REBA inside track: Onus is on employers to unscramble the financial legacy for the generations
The financial journeys that today’s Gen Z will take are going to be very different to those taken by their Baby Boomer, or even Gen X, predecessors. This means that passing on wisdom from one generation to the next could lead to bad financial decisions.
The principles of having savings and assets for the short, medium and long term are as true as ever for most, but wider societal and economic shifts mean these will play out differently for different cohorts.
To broadly generalise by generation:
- Baby Boomers: Many workers over sixty are likely to be retiring with some level of defined benefits (DB) pensions within their long-term savings portfolio, giving them surety of what their ongoing monthly pension will be. Plus, they are likely to have paid off any mortgage by the time they retire, so will be homeowners.
- Gen X: Those in their late forties and fifties are less likely to have any DB pension and could well have undersaved for retirement due to not being auto-enrolled into a schemes for much of their careers. They will be the first to have to make their own complex financial decisions on how to take their pensions, from annuities to drawdown.

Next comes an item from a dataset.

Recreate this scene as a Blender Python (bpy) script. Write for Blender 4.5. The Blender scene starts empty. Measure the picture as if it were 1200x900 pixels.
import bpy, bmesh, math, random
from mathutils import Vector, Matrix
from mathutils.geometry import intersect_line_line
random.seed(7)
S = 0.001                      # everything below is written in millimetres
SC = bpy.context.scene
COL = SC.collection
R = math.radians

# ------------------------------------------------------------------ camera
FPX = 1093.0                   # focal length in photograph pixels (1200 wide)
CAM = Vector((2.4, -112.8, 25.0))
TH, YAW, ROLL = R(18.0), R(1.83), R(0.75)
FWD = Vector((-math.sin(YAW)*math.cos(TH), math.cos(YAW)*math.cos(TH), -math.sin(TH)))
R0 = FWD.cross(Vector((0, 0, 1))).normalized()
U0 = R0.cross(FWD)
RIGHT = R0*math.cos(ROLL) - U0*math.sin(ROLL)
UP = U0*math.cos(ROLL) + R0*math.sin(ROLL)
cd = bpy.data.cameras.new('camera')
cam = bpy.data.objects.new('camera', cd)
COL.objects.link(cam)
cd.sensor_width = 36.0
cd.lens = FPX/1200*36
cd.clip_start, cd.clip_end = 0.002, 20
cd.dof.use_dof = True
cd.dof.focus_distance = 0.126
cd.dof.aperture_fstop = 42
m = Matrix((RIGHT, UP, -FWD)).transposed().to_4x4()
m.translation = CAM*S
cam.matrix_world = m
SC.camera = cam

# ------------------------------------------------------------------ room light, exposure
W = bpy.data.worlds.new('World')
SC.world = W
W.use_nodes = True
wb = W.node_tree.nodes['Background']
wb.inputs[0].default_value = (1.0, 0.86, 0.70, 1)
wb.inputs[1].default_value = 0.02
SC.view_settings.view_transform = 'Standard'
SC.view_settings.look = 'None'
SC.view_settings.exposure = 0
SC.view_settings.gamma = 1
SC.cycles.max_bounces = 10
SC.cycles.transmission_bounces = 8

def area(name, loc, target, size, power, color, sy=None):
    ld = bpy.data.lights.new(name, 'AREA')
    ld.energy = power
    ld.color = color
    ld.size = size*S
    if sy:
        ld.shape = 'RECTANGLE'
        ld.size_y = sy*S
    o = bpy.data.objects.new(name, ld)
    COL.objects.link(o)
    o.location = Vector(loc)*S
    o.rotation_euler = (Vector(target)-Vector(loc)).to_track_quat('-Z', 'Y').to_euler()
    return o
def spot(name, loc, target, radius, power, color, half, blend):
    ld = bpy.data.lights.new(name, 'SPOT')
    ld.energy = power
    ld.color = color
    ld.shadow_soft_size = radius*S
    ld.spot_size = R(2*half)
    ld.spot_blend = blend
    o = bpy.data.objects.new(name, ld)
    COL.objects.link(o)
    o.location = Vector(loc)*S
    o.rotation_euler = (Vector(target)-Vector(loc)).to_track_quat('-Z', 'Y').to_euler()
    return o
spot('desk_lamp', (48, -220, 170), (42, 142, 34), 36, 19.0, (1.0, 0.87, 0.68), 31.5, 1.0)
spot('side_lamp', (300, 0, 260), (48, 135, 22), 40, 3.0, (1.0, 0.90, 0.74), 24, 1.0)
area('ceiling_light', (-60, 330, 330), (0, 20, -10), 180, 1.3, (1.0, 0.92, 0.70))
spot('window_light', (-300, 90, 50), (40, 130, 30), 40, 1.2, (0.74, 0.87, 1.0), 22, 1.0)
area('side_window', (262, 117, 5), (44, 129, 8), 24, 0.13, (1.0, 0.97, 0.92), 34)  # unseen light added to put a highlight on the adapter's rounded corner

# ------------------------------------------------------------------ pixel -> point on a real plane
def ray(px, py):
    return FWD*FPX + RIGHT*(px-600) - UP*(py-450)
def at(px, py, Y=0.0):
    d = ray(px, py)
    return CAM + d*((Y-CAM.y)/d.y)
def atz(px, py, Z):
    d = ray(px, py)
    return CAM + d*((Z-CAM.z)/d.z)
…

But similar to their older Baby Boomer peers, they are still likely to own a home outright by retirement.
- Millennials: Those in their thirties or early forties are more likely to have struggled to get onto the housing ladder, so many could still be paying off a mortgage, or even be renting, when they retire. This will affect the level of adequacy they need to aim for with their pensions savings. They will have benefitted from auto-enrolment pensions from early careers but might not be saving enough due to regulatory minimum contributions being too low still.
- Gen Z: Many in their twenties don’t expect to ever own a home (let’s hope this proves to be an unfounded fear) but tend to be more aware of saving for a pension than older generations. They simply don’t know where to prioritise any savings in this new emerging financial world: housing, pensions or other assets.
Not only does the content of any communications, guidance and education within workforce financial or pensions strategies need to be very different for these different cohorts, but the method of delivery has to be vastly different.
Older workers (often the generation of senior reward and benefits professionals) are used to receiving information via booklets, emails and on websites. They also tend to search out information when they need it, for example, on the company intranet or staff handbook.
Stereotypically, young workers are used to having information being fed to them (think social media) and engage in short snippets, often video, such as TikTok.
Employers not on the front foot with this shift leave a vacuum of information for this cohort of staff.
The dangers of misinformation and scams loom large for those expecting to learn all they need to know from social media channels, where there is still a dearth of honest experts with valid messages.
Life would be boring if it always stayed the same, and it is important that it evolves. It is up to reward and benefits professionals to notice the changes too, and to evolve as well.